Abdullah is threatening to take the oath of office and declare himself president. Reuters reported last week the U.S. wants Ghani to hold off his inauguration due to the instability. It appears the U.S. may end up playing president-maker again, in some way, shape, or form. Especially since Ghani appeared with Defense Secretary Mark Esper on Saturday. The Taliban may be playing ‘wait and see’ on who ends up in power before committing to anything else.

The U.S. needs everyone at the negotiating table to reach a peace deal. The agreement signed Saturday is a first step towards accomplishing this goal. The process will take time, however, it does not mean the current treaty between the U.S. and the Taliban is the impetus for more war.
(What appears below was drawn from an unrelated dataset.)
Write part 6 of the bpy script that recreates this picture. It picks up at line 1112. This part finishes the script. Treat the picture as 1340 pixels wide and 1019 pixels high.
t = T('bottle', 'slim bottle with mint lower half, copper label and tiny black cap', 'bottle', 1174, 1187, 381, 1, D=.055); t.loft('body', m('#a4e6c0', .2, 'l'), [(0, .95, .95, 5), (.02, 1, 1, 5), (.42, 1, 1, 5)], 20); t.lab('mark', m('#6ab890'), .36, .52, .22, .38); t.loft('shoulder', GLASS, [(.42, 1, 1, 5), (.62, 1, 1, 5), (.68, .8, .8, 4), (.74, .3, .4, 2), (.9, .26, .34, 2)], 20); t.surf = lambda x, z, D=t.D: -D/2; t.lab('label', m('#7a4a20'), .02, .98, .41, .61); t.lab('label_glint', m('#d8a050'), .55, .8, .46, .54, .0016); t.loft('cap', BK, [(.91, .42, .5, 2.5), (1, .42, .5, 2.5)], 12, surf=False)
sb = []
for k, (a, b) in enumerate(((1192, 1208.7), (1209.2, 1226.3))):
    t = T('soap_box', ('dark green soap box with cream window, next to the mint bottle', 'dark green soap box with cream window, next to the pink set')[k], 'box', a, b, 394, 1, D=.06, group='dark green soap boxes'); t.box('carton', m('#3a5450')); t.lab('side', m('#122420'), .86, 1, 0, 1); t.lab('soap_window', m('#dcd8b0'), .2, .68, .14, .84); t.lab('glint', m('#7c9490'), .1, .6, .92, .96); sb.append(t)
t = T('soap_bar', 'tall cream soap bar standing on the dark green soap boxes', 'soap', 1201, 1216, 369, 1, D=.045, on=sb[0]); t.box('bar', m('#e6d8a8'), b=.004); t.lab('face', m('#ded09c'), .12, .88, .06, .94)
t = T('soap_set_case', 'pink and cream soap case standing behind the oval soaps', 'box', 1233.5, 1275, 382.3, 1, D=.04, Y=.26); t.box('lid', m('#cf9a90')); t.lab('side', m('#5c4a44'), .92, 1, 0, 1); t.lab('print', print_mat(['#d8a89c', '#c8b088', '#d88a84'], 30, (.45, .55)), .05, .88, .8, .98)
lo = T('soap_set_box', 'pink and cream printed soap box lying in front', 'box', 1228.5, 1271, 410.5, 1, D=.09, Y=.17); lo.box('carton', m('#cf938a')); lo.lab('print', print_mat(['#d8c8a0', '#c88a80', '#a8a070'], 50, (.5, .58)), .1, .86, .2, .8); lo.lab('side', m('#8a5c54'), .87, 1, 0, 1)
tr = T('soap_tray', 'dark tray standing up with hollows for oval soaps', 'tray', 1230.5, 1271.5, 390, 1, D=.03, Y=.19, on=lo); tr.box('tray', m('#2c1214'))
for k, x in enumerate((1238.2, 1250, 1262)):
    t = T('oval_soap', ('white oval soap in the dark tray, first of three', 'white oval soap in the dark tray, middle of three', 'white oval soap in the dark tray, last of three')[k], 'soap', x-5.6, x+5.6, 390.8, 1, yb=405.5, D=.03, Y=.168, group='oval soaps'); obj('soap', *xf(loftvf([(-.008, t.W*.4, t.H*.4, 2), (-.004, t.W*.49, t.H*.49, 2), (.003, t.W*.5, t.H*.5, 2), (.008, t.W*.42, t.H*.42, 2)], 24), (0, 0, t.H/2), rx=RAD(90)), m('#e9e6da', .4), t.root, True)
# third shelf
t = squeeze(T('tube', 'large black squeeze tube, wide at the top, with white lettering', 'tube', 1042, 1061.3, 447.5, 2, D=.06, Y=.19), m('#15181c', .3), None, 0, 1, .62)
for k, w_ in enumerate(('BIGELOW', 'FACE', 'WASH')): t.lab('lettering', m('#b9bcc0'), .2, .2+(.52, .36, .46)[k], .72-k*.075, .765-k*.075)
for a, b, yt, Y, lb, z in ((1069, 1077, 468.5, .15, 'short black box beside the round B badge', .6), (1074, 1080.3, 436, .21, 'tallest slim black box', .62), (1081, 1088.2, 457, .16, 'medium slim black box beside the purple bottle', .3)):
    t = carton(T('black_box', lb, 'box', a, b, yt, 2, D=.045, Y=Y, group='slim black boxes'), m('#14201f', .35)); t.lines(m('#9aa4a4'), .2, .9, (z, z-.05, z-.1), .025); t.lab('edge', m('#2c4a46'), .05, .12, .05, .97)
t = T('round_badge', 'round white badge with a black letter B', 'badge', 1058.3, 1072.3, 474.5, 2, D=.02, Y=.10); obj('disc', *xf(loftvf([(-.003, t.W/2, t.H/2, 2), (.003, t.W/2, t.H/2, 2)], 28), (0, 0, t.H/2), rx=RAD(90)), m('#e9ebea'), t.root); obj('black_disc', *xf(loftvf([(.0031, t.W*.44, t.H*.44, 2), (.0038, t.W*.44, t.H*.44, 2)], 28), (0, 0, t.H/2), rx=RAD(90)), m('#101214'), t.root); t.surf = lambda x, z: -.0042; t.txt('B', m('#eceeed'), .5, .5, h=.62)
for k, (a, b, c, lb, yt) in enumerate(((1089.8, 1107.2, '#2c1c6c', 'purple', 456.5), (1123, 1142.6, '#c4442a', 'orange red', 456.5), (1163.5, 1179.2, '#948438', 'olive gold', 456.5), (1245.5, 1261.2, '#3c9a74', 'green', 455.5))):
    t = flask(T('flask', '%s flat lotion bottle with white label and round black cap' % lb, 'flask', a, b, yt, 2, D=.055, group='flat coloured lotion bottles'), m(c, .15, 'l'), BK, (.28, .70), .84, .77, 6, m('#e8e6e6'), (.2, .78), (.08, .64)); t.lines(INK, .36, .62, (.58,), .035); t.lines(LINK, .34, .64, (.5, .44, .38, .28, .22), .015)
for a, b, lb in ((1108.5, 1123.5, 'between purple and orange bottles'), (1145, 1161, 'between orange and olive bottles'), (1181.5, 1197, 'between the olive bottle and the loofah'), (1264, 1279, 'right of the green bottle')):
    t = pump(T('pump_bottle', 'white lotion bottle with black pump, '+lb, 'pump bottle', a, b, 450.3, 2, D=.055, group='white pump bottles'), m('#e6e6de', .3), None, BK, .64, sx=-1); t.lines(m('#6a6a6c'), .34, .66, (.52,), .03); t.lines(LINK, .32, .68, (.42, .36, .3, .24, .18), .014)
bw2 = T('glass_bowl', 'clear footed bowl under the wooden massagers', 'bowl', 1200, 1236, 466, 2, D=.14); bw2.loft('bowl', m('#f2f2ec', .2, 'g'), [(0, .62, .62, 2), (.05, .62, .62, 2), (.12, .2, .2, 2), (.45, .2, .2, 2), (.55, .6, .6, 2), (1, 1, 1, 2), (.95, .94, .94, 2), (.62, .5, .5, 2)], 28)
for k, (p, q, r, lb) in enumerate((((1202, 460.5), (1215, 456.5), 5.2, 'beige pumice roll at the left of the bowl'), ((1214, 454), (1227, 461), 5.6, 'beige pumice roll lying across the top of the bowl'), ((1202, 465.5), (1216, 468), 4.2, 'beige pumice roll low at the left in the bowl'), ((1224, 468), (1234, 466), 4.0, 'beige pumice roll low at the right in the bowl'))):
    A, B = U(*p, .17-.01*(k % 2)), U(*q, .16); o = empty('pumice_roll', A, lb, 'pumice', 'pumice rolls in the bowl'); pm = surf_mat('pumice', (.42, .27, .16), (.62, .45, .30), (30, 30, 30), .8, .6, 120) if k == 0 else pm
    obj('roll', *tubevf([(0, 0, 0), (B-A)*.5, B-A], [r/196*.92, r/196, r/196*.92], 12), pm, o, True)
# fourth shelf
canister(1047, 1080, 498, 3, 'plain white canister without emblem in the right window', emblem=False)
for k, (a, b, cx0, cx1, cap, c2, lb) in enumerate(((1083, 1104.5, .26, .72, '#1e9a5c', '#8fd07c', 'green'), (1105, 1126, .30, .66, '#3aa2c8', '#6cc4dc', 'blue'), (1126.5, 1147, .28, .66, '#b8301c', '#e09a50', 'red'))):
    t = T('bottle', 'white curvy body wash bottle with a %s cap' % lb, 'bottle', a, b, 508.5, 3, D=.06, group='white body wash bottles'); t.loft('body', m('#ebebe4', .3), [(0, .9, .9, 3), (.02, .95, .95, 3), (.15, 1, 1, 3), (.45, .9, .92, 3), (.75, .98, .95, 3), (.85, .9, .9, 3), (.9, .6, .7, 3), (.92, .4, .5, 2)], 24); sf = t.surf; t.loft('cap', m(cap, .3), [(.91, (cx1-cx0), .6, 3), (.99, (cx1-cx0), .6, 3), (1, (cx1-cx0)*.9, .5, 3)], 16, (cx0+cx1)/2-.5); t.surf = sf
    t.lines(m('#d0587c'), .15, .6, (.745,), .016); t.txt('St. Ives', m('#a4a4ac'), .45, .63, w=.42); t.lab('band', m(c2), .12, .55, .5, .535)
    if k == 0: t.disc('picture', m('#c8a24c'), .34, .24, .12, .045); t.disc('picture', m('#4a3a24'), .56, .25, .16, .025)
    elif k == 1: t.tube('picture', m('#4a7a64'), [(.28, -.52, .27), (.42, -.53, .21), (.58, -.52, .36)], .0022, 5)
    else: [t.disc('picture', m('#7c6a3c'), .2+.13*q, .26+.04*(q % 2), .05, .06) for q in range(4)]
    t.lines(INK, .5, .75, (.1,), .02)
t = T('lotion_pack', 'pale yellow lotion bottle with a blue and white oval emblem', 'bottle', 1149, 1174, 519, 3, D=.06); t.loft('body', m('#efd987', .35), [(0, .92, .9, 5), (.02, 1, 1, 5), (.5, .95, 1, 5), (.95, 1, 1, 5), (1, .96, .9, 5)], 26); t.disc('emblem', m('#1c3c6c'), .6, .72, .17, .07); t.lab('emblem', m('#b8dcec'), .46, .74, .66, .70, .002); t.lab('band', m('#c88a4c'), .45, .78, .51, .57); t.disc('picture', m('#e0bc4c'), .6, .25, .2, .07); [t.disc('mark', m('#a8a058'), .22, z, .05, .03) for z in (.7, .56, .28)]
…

My concern is two-fold. The U.S. may spend more money we don’t have to rebuild the country, and the Trump Administration will refrain from sending the treaty to the Senate for a constitutionally-authorized vote. It matters not the previous administration made similar moves regarding the Iran nuclear agreement and the Paris Agreement on climate change. The Senate needs to vote on the peace deal.

The rest looks decent. American, Taliban, and civilian casualties are likely to reduce and an almost 20-year-old war ends. Let’s get the troops out. It’s time to move on.